Barenboim – An Artist’s Dilemma

“The question of when an artist must engage in politics remains a painful, personal dilemma. It is an issue that preoccupies Daniel Barenboim, Israel’s most celebrated musician and its most vociferous critic. Barenboim has taken his opposition to Israeli policy to the front line, forming a youth orchestra from both sides of the conflict and teaching twice a year at a conservatory in Ramallah whose 800 students, he admits, are imbued with a hatred of Israel. He has been abused by Israeli politicians and pelted with vegetables in a Jerusalem restaurant. But the more he criticises Israel, the deeper his commitment grows.”

Family Feud – Why Scotland’s Most Famous Composer Shut Up

James MacMillan is Scotland’s most famous composer. But “over the past five years or so, the steady deterioration in the relationship between the country’s most famous composer and Scottish society at large has progressed gradually and relentlessly, until now, when there is no relationship at all. Systematically, MacMillan has cut himself off from communications with the outside world.
Many of the circumstances of the decline are well-known – notorious, even – though one day there is a large footnote to be written in the history of Scottish contemporary cultural life, in order to document the whole sad, shambolic affair.”

Robbins: Dissent=Patriotism

Actor Tim Robbins has a new play opening in Los Angeles.
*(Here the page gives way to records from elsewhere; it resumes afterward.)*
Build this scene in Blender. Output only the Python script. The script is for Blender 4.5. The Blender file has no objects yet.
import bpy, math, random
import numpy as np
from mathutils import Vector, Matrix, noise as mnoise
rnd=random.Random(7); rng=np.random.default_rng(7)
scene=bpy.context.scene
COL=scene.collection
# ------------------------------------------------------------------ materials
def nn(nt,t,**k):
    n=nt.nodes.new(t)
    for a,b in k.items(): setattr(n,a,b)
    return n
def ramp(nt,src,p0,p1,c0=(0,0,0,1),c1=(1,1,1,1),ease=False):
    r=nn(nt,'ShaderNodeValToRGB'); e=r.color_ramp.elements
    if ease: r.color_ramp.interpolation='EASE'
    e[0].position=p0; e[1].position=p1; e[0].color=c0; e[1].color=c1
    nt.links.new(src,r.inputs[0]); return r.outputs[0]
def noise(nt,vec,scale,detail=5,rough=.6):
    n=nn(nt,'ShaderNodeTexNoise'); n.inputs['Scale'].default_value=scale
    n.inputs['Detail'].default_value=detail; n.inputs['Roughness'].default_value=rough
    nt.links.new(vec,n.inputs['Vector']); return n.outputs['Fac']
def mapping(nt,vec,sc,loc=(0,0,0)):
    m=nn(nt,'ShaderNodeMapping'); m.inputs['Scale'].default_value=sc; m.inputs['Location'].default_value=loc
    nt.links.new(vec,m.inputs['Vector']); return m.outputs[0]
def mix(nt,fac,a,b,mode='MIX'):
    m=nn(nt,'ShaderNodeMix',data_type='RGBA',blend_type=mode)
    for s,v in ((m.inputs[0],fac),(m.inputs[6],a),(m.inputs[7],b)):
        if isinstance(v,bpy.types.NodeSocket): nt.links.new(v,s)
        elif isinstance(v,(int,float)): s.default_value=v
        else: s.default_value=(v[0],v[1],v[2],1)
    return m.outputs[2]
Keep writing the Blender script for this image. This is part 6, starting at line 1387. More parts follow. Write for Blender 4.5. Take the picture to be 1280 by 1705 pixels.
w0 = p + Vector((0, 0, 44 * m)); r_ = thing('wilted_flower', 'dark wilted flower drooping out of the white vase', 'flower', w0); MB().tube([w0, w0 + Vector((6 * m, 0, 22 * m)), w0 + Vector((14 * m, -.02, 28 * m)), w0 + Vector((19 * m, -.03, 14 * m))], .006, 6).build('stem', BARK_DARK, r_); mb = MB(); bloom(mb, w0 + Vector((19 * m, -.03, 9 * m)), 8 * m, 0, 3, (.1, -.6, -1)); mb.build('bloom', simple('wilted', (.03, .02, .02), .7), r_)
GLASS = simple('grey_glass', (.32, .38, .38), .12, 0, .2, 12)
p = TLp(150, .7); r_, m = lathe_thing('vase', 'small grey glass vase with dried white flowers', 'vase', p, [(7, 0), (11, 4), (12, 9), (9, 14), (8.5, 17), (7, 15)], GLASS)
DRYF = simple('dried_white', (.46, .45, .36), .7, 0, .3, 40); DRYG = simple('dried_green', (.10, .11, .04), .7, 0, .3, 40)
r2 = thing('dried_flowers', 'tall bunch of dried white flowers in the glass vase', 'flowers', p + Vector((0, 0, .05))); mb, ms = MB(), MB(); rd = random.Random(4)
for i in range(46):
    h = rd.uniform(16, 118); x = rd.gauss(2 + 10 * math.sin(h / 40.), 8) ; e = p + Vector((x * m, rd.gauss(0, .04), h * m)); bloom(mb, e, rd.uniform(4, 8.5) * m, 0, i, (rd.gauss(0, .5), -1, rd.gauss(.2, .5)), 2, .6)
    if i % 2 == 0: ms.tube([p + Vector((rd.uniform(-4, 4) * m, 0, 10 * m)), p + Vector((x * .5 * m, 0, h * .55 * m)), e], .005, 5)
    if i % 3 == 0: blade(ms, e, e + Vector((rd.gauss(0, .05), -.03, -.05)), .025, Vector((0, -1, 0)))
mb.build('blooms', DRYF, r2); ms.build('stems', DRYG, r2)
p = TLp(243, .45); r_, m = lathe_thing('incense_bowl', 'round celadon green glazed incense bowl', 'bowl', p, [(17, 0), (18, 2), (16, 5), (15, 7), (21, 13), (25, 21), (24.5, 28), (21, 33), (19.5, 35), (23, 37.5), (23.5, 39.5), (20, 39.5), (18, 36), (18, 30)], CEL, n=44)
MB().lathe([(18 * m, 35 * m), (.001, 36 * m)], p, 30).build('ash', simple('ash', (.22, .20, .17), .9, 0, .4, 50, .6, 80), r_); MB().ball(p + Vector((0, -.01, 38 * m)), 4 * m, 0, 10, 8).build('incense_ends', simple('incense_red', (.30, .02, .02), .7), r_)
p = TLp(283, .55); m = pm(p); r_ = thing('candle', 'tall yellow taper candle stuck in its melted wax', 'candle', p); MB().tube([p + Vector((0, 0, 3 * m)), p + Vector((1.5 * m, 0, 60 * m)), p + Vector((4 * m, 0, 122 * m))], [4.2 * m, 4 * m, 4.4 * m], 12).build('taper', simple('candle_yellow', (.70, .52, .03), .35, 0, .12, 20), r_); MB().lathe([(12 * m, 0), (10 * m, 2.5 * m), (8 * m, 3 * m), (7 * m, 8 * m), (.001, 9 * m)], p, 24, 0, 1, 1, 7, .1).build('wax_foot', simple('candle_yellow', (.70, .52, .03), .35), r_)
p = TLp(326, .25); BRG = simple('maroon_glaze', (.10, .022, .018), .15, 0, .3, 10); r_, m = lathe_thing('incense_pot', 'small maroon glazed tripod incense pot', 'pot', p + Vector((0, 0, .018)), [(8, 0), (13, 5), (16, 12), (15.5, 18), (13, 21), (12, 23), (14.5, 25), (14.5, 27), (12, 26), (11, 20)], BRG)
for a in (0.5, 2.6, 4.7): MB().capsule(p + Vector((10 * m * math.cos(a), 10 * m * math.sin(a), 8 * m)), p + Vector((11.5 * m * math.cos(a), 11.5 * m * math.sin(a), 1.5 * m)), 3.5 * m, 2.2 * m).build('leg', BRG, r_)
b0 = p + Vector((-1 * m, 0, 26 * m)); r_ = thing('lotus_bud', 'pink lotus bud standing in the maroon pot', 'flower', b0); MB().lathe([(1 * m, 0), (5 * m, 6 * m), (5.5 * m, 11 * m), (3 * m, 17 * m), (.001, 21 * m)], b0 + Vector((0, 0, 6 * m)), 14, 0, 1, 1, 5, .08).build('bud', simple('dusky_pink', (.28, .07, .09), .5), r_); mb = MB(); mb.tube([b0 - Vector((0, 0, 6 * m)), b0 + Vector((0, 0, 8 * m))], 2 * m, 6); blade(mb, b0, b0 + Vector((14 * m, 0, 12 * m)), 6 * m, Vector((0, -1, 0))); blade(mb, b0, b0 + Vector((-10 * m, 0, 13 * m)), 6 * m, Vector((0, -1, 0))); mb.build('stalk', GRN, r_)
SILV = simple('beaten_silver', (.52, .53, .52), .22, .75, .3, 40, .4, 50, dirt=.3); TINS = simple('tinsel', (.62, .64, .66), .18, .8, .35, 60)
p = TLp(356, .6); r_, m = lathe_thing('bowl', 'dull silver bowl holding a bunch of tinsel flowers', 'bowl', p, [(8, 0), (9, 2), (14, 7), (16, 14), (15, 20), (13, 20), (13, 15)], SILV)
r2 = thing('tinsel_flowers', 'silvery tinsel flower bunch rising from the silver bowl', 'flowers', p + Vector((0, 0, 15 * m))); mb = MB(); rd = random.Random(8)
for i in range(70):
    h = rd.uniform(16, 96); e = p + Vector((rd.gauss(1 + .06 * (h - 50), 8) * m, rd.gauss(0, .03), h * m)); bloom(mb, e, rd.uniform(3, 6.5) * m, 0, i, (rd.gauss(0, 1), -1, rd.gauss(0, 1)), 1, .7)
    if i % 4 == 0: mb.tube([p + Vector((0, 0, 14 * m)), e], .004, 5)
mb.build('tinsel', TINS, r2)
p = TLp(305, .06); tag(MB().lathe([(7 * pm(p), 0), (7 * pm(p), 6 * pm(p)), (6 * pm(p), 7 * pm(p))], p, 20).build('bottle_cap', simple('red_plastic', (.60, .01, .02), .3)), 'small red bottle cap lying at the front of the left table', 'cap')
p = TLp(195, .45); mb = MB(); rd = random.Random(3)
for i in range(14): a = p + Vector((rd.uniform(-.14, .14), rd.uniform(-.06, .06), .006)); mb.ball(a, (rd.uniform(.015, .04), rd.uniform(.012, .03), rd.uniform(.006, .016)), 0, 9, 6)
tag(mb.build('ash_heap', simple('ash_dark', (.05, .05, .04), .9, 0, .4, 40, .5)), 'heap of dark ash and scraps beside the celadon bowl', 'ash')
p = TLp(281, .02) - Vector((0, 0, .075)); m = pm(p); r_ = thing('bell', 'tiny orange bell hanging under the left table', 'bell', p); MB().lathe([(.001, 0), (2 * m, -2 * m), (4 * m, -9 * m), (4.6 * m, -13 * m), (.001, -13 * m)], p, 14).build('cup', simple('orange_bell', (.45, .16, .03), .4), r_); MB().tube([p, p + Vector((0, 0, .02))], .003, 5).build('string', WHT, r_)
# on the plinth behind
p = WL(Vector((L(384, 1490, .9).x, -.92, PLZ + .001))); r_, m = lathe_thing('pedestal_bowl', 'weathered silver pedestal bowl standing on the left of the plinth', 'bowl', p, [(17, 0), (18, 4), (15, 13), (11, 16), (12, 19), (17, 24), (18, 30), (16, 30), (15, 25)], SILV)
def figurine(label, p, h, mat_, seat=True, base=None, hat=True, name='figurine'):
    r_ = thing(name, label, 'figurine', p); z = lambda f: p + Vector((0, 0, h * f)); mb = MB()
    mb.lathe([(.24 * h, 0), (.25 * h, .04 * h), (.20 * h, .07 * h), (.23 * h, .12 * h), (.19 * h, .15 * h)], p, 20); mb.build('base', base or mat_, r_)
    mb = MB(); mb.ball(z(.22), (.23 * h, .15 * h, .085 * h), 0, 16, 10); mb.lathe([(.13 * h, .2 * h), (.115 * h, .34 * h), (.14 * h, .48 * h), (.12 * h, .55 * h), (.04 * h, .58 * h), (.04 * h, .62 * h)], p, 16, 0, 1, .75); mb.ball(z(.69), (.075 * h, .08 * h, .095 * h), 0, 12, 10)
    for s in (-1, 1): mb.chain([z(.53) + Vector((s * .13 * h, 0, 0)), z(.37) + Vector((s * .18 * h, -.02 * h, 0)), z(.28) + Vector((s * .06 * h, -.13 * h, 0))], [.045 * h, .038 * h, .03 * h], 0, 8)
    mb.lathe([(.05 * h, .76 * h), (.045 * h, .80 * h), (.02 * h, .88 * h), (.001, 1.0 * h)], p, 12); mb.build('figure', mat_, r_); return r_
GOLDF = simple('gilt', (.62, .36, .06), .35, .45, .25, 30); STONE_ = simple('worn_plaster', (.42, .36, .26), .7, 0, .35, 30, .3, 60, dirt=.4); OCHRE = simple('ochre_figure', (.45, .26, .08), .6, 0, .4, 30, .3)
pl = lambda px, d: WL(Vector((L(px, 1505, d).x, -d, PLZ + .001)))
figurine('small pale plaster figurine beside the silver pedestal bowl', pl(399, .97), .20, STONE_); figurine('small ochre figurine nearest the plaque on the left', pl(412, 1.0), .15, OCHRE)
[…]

He says that “being lambasted as un-American” for his outspoken views on the Iraq war has been “tough to swallow. Despite his radical rep, he actually sees his penchant for democratically sanctioned dissent as every bit as all-American as his love of baseball. He says his moral compass has always guided him toward saying and doing what he thinks is right, to speaking the truth when he sees hypocrisy in the world, and he has trouble understanding why so many people take issue with the simple logic of his frankness.”

Overlooking Dali’s Fascism?

The 100th anniversary of Salvatore Dali’s birth is coming. Vincente Navarro writes that: “The Spanish establishment, with the assistance of the Catalan establishment, wants to mobilize international support for their painter, Dali, portraying him as a “rebel,” an “anti-establishment figure” who stood up to the dominant forces of art. They compare Dali with Picasso. A minor literary figure in Catalonia, Baltasar Porcel (chairman of the Dali year commission), has even said that if Picasso, “who was a Stalinist” (Porcel’s term), can receive international acclaim, then Dali, who admittedly supported fascism in Spain, should receive his own homage.”